Stochastic interacting particle systems models for reaction-diffusion systems: Non-linear kinetics, steady-state bifurcations (phase transitions), reaction fronts

Wednesday, April 1, 2009 - 11:15am - 12:15pm
Lind 409
James Evans (Iowa State University)
Traditionally, non-linear reaction kinetics and associated spatiotemporal reaction-diffusion behavior have been analyzed with mean-field rate and reaction-diffusion equations. This formulation assumes that the reactants are well-mixed, ignoring spatial correlations and fluctuations. This is akin to the mean-field Van der Waals equation of state for a fluid which has long since been surpassed by statistical mechanical treatments of phase transitions and critical phenomena. The recent USDOE Basic Science Grand Challenges report proposes an analogous sophisticated treatment of such far-from-equilibrium systems (such as chemical reactions), where the thermodynamic framework available for equilibrium systems does not apply.
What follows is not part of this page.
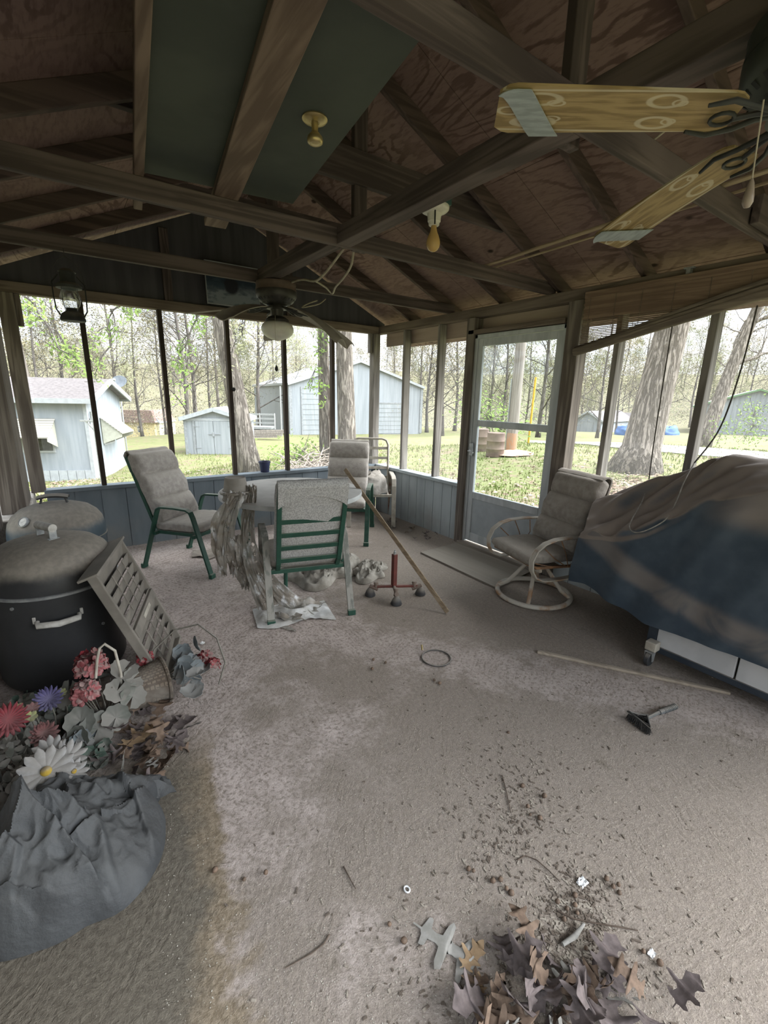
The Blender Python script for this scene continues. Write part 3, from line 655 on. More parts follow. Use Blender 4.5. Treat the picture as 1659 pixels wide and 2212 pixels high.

Here, we investigate a statistical mechanical lattice-gas or interacting particle systems (IPS) realization of Schloegl's 2nd model for autocatalysis. The mean-field model displays bistability between a reactive and a poisoned state. In contrast, the IPS realization exhibits a discontinuous phase transition between these states with associated metastability and nucleation phenomena. This is mostly analogous to behavior in equilibrium fluid systems. However, the IPS realization also exhibits generic two-phase coexistence, behavior never seen in an equilibrium system.

References: Phys. Rev. Lett. 98 (2007) 050601; Phys. Rev. E 75 (2007); Physica A 387 (2008); J Stat. Phys. (2009); J. Chem. Phys. 130 (2009) 074106.